BALLOT INITIATIVES - MINNESOTA

Butler v. City of Saint Paul

Supreme Court of Minnesota - December 18, 2019 - N.W.2d - 2019 WL 6884527

Citizen filed petition claiming that city election officials erred in refusing to put his petition to amend the city’s charter before voters.

The District Court granted summary judgment for election officials. Citizen appealed. The Court of Appeals affirmed. Citizen appealed.

The Supreme Court held that:

City election officials did not err in looking to statewide voter registration system (SVRS) to determine whether citizen collected signatures from the required number of voters to put petition to amend the city’s charter on ballot, and in rejecting signatures of those who were registered to vote at an address outside of city; state law provided that only registered voters were eligible to sign a charter-amendment petition, SVRS was the official record of registered voters in the state, and a voter’s registration to vote was tied to voter’s current residence.

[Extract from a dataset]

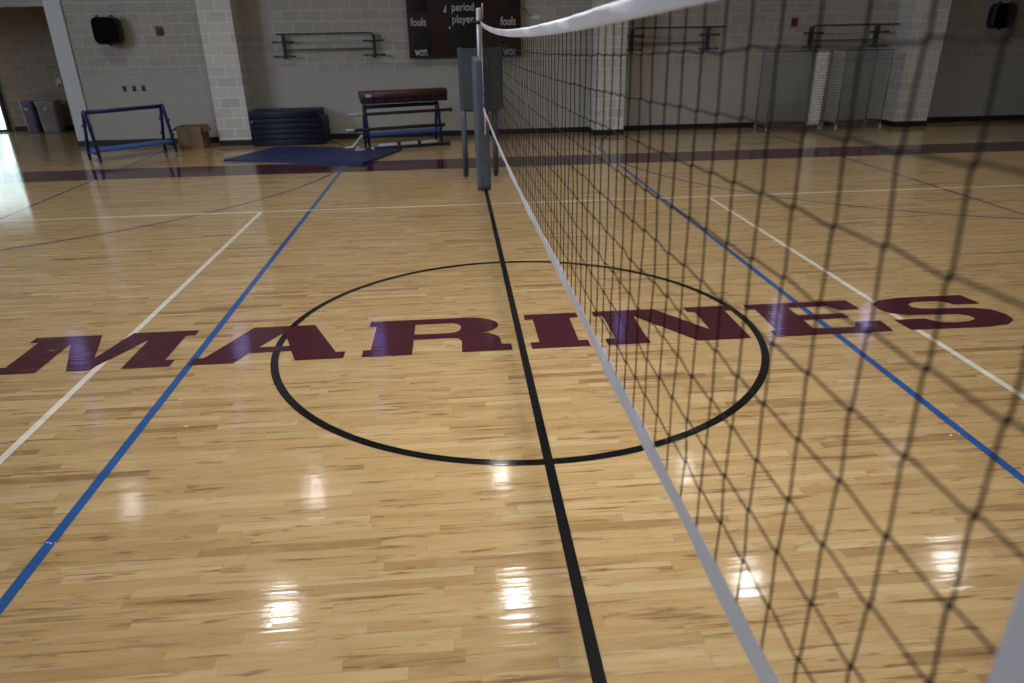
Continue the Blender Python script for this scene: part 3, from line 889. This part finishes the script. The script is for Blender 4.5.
# pale brace leaning from the floor against the cart
br = thing('leaning_brace', 'pale grey brace leaning on the left end of loaded cart', 'brace', (-2.62, 9.72, 0.0))
MB().tube([(0.0, 0.0, 0.03), (0.16, 0.02, 0.045), (0.37, 0.06, 0.27)], [0.028, 0.03, 0.03], 10).build('tube', M['rope'], br)
MB().box((-0.08, -0.06, 0.0), (0.10, 0.06, 0.028), bev=0.006).build('foot', M['rope'], br)
ft = thing('pole_foot', 'small white pole foot resting on the flat navy mat', 'foot', (-2.28, 9.36, 0.041), 0.2)
MB().box((-0.10, -0.05, 0.0), (0.10, 0.05, 0.022), bev=0.006).build('plate', M['white_plate'], ft)
MB().lathe([(0.03, 0.022), (0.03, 0.06), (0.022, 0.065)], (-0.03, 0, 0), 14).build('collar', M['white_plate'], ft)

# ------------------------------------------------------------------ cardboard box
bx = thing('cardboard_box', 'open brown cardboard box on floor beside the left pilaster', 'box', (-5.83, 10.66, 0), math.radians(-3))
wl = MB()
for a, b in (((-0.25, -0.2), (0.25, -0.195)), ((-0.25, 0.195), (0.25, 0.2)), ((-0.25, -0.195), (-0.245, 0.195)), ((0.245, -0.195), (0.25, 0.195))):
    wl.box((a[0], a[1], 0.0), (b[0], b[1], 0.45))
wl.box((-0.245, -0.195, 0.0), (0.245, 0.195, 0.006))
wl.build('carton', M['card'], bx)
for s in (-1, 1):
    MB().box((s * 0.25, -0.195, 0.445), (s * 0.25 + s * 0.14, 0.195, 0.45), Matrix.Rotation(s * math.radians(38 if s < 0 else 60), 3, 'Y'), (s * 0.25, 0, 0.447)).build('flap', M['card'], bx)
MB().box((-0.245, 0.2, 0.445), (0.245, 0.33, 0.45), Matrix.Rotation(math.radians(-50), 3, 'X'), (0, 0.2, 0.447)).build('flap', M['card'], bx)
MB().box((-0.245, -0.206, 0.30), (0.245, -0.2, 0.45)).build('flap', M['card'], bx)

# ------------------------------------------------------------------ mats
z = 0.0
mats = [(0.115, 0.00), (0.105, 0.012), (0.11, -0.008), (0.11, 0.01), (0.105, -0.015), (0.145, -0.045)]
nm = ['bottom', 'second from bottom', 'third from bottom', 'fourth from bottom', 'fifth from bottom', 'topmost and thickest']
for i, (h, off) in enumerate(mats):
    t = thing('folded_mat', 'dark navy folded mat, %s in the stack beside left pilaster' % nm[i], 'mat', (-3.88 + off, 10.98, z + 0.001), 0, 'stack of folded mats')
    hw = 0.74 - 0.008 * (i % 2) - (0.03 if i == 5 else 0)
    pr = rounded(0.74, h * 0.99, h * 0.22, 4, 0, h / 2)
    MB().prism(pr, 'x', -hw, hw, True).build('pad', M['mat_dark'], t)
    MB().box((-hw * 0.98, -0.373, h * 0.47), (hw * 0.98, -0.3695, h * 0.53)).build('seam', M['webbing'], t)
    if i == 4:
        MB().box((-hw + 0.03, -0.376, h * 0.35), (-hw + 0.06, -0.3735, h * 0.65)).build('tag', M['white_plate'], t)
    z += h
# flat mat, pushed out onto the maroon band
fm = thing('floor_mat', 'flat navy folding mat lying on floor before the stack', 'mat', (-3.0, 9.1, 0))
cor = [(-4.72, 8.74), (-2.05, 7.86), (-1.46, 9.42), (-4.02, 10.25)]
def lerp2(a, b, q): return (a[0] + (b[0] - a[0]) * q, a[1] + (b[1] - a[1]) * q)
for k in range(4):
    q0, q1 = k / 4 + 0.002, (k + 1) / 4 - 0.002
    p = [lerp2(cor[0], cor[1], q0), lerp2(cor[0], cor[1], q1), lerp2(cor[3], cor[2], q1), lerp2(cor[3], cor[2], q0)]
    MB().prism([(x + 3.0, y - 9.1) for x, y in p], 'z', 0.002, 0.040).build('panel', M['mat'], fm)
p = [lerp2(cor[0], cor[1], 0.001), lerp2(cor[0], cor[1], 0.999), lerp2(cor[3], cor[2], 0.999), lerp2(cor[3], cor[2], 0.001)]
MB().prism([((x + 3.0) * 0.995, (y - 9.1) * 0.995) for x, y in p], 'z', 0.0005, 0.03).build('backing', M['mat_dark'], fm)

# ------------------------------------------------------------------ bins in the alcove
def bin_(name, label, loc, wdt, mat, rz):
    t = thing(name, label, 'bin', loc, rz, 'bins in the alcove')
    vs = []; fs = []
    ring = []
    for z_, sx in ((0.0, 0.86), (0.04, 0.90), (0.64, 1.0), (0.66, 1.05), (0.70, 1.05)):
        for x, y in rounded(wdt * sx, 0.40 * sx, 0.06, 4):
            vs.append((x, y, z_))
    n = len(rounded(1, 1, 0.06, 4))
    for k in range(4):
        for j in range(n):
            l = (j + 1) % n
            fs.append((k * n + j, k * n + l, (k + 1) * n + l, (k + 1) * n + j))
    fs.append(tuple(range(n - 1, -1, -1))); fs.append(tuple(4 * n + j for j in range(n)))
    MB().add(vs, fs, True).build('body', M[mat], t)
    MB().prism(rounded(wdt * 1.08, 0.44, 0.07, 4), 'z', 0.70, 0.755).build('lid', M[mat], t)
    MB().box((-0.05, -0.218, 0.54), (0.05, -0.202, 0.60), bev=0.006).build('badge', M['white_plate'], t)
    return t
bin_('recycling_bin', 'blue-grey bin in alcove, left of the grey bin', (-10.87, 14.28, 0), 0.28, 'bin_blue', 0.05)
bin_('waste_bin', 'grey bin in alcove, right of the blue-grey bin', (-10.42, 14.26, 0), 0.44, 'bin_grey', 0.05)

# ------------------------------------------------------------------ wire cage carts
def cage(label, x0, x1, y0, y1, flat_side):
    t = thing('wire_cage_cart', label, 'cart', ((x0 + x1) / 2, (y0 + y1) / 2, 0), 0, 'wire cage carts under the right rack')
    a, b, c, d = x0 - (x0 + x1) / 2, x1 - (x0 + x1) / 2, y0 - (y0 + y1) / 2, y1 - (y0 + y1) / 2
    zb, zt = 0.12, 1.62
    for x in (a, b):
        for y in (c, d):
            MB().tube([(x, y, 0.10), (x, y, zt)], 0.014, 8).build('post', M['wire'], t)
            cs = MB().box((x - 0.015, y - 0.02, 0.075), (x + 0.015, y + 0.02, 0.11)).lathe([(0.03, -0.014), (0.04, -0.01), (0.04, 0.01), (0.03, 0.014)], (x, y, 0.04), 14, 'x')
            cs.build('caster', M['white_plate'], t)
    for z_, nm_ in ((zb, 'bottom_frame'), (zt, 'top_frame')):
        MB().tube([(a, c, z_), (b, c, z_), (b, d, z_), (a, d, z_)], 0.011, 8, closed=True).build(nm_, M['wire'], t)
    def wires(p, q, name, mat, rw, nx):
        m = MB()
        p = Vector((*p, 0)); q = Vector((*q, 0))
        nz = 27
        for k in range(1, nz):
            z_ = Vector((0, 0, zb + (zt - zb) * k / nz))
            m.tube([p + z_, q + z_], rw, 4, smooth=False)
        for k in range(1, nx):
            r_ = p.lerp(q, k / nx)
            m.tube([r_ + Vector((0, 0, zb)), r_ + Vector((0, 0, zt))], rw, 4, smooth=False)
        return m.build(name, mat, t)
    wires((a, c), (b, c), 'front_grid', M['wire'], 0.0024, 16)
    wires((a, d), (b, d), 'back_grid', M['wire'], 0.0024, 16)
    wires((a, c), (a, d), 'end_grid', M['glare_wire'] if flat_side < 0 else M['wire'], 0.0055 if flat_side < 0 else 0.0024, 6)
    wires((b, c), (b, d), 'end_grid', M['glare_wire'] if flat_side > 0 else M['wire'], 0.006 if flat_side > 0 else 0.0024, 6)
    m = MB()
    for k in range(1, 12):
        xx = a + (b - a) * k / 12
        m.tube([(xx, c, zb), (xx, d, zb)], 0.004, 4, smooth=False)
    m.build('deck', M['wire'], t)
    if flat_side > 0:
        wires((b - 0.34, c - 0.03), (b - 0.02, c - 0.03), 'glare_panel', M['glare_wire'], 0.011, 6)  # panel added facing front, its pale wires painting the reflected glare
    MB().tube([(a, c - 0.02, 1.45), (b, c - 0.02, 1.45)], 0.008, 6).build('push_bar', M['wire'], t)
    return t
cage('tall wire cage cart, the left of two under the right rack', 6.42, 7.62, 10.60, 11.22, 1)
cage('tall wire cage cart, the right one beside the right pilaster', 8.00, 9.02, 10.60, 11.22, -1)

# ------------------------------------------------------------------ high bay lamps mirrored in the floor
def lamp(x, y):
    t = thing('high_bay_lamp', 'round high bay lamp over the court, mirrored in the varnish', 'lamp', (x, y, LAMP_Z), 0, 'high bay lamps over the court')
    prof = [(0.30, -0.365), (0.285, -0.16), (0.24, -0.02), (0.12, 0.10), (0.11, 0.09), (0.225, -0.03), (0.272, -0.16), (0.292, -0.365)]
    n = 28; vs = []; fs = []
    for (r, h) in prof:
        for k in range(n):
            an = 2 * PI * k / n
            vs.append((r * math.cos(an), r * math.sin(an), h))
    for i in range(len(prof)):
        j = (i + 1) % len(prof)
        for k in range(n):
            l = (k + 1) % n
            fs.append((i * n + k, i * n + l, j * n + l, j * n + k))
    MB().add(vs, fs, True).build('reflector', M['lamp_shell'], t)
    MB().lathe([(0.250, -0.08), (0.250, -0.065)], n=28).build('lens', M['lens'], t)
    MB().lathe([(0.10, 0.10), (0.12, 0.13), (0.12, 0.33), (0.06, 0.36)], n=20).build('ballast', M['lamp_shell'], t)
    MB().tube([(0, 0, 0.35), (0, 0, H - LAMP_Z)], 0.012, 8).build('stem', M['lamp_shell'], t)
    return t
spots = [(-3.58, 4.0), (0.24, 3.9), (4.1, 3.9), (7.7, 4.0), (-3.58, 7.2), (0.2, 7.3), (4.1, 7.2), (8.8, 7.3), (-7.2, 7.2)]
first = None
for x, y in spots:
    if first is None: first = lamp(x, y)
    else: dup(first, (x, y, LAMP_Z))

Citizen failed to carry his burden of demonstrating that city election officials committed an error, omission, or wrongful act in refusing to put his petition to amend city’s charter on ballot because he failed to obtain a sufficient number of signatures from registered voters in city on his petition, where city diligently compared each signature on petition to state’s official record of registered voters, city reviewed petition four more times to re-examine rejected signatures and still found that it fell 74 signatures short of the minimum statutory requirement, and citizen produced no evidence to demonstrate that any of those 74 signatures were wrongly rejected by the city because those individuals were residents of city.